Une espérance. Que tout ceci ne soit qu'un rêve ou une illusion. Qu'on se réveillera un matin avec une vision lointaine de nos vies antérieures, perceptibles, qui nous empêchera de commettre les mêmes erreurs. 

J'ai deux vies. Elles se déforment et se reforment constamment.

Mon désir d'intégration a été plus fort que tout. Un désir si puissant. Que rien ni personne ne pouvait arrêter. Faire partie du groupe majoritaire. Être considérée à ma juste valeur. Ou simplement de passer inaperçue. Enfant, j'ai compris assez tôt qu'il y avait des classes, une hiérarchie et que j'étais probablement au bas de l'échelle. Comment parvenir à monter au sommet pour finalement la détruire. 
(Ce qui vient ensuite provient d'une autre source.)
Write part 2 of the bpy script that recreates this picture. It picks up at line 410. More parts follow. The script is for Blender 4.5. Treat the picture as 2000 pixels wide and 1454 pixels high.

Je devais m'intégrer. Telle était ma mission. Atténuer ma différence. Tout a commencé comme ça. Mon amour du cinéma. C'est avec une certaine tristesse que je réalise aujourd'hui que ma cinéphilie est née d’une obsession ; celle d’étudier la majorité qui m’entourait afin d’appliquer ses règles à ma façon de vivre, de parler, de me comporter. J'ai voulu tout voir. Tout genre, tout type de cinéma d'ici ou d'ailleurs. Surtout d’ici, car que je voulais obtenir le titre. Être Québécoise.

Deux vies.

Avec des accents différents. Un accent québécois à l’extérieur, à l’école, dans la rue ou avec des amis et un accent plus doux, celui de mes parents, lorsque je suis en famille. Un mécanisme de survie que j'ai développé en première année pour ne plus faire rire de moi. Accent québécois, bon niveau de français, diplômes en poche, il y a toujours cette échelle. Je n'aurais jamais dû entretenir le désir d'y monter. De croire qu'il y avait une logique à tout cela et que je devais m'y conformer. 

Je m'égare. La plupart du temps. Je m'égare volontairement pour mieux me retrouver.

Le cinéma. Le noir au cinéma est mon sujet de réflexion.

Au cinéma.

Je cicatrise rapidement. À une vitesse inimaginable. Là se trouve ma force. Cette capacité d'être blessée et d'avancer en même temps. D’avancer encore plus vite. Toujours avec le sourire. La tête légèrement inclinée vers le sol. Plus vite que la blessure. Plus rapide que la mort, car il faut sonner l'alarme et recommencer pour être certaine d'avoir été entendue.

À travers le temps.

J'allais écrire quelques mots sur le cinéma et sur le fait d'être une réalisatrice noire au Québec. J'allais écrire sur la femme noire peu visible sur nos écrans, exposer mon coeur en morceaux, énoncer quelques paroles d’espoir, car il le faut, me questionner sur l’inclusion, sur le langage et la manière dont on nomme les choses. M’épancher sur la représentation juste en 2020 et terminer avec un discours sur mes responsabilités en tant que cinéaste. Rien de nouveau.  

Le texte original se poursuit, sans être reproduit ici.